The original church, built in the Byzantine style, was destroyed by the Persians in 614. It was rebuilt in the same style shortly thereafter and, although severely damaged by an earthquake in 808, managed to survive until the Fatimid caliph al-Hakim destroyed the building again in 1009 and along with it the cave that was the presumed tomb of Jesus. In 1244 the Crusaders rebuilt the church, in the Romanesque style, and it has remained essentially intact ever since, despite several attempts at restoration.
In the interior, the site of Golgotha, the traditional location of Jesus' crucifixion is marked by a Greek Orthodox chapel, and his tomb, or Sepulcher, called in Greek the Anastasis, or "Place of Resurrection," is located beneath a rotunda surrounded by columns supporting an ornamented, domed roof. The Sepulcher itself is marked by a structure known as the Edicule, which is believed to be directly above the cave destroyed in 1009.

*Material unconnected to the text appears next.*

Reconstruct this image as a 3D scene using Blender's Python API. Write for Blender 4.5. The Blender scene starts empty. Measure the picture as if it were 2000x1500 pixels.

A unique—and not always happy—feature of the Church of the Holy Sepulcher is that it is jointly owned by three major Christian denominations: the Greek Orthodox, the Armenian Orthodox, and the Roman Catholic Churches. Other communities—the Egyptian Coptic, the Ethiopian Orthodox, and the Syrian Orthodox Churches—also possess certain rights and small properties in or near the building. For example, the Copts share a small area on the roof. The rights and privileges of all of these communities are protected by the Status Quo of the Holy Places (1852), as guaranteed in the Treaty of Berlin (1878), although the several communities jealously guard their spaces and rarely agree on even the smallest matters of basic maintenance. Indeed, at various times the secular authority, as of the early 2000s wielded by the State of Israel, has been forced to intervene in these disputes and subsidize needed repairs and renovations.
Nevertheless, despite the recent political upheavals in the region and the ongoing squabbles among its owners, the Church of the Holy Sepulcher remains the foremost Christian pilgrimage site in the world and is indeed a worthy successor to its vanished neighbor, the ancient Hebrew Temple.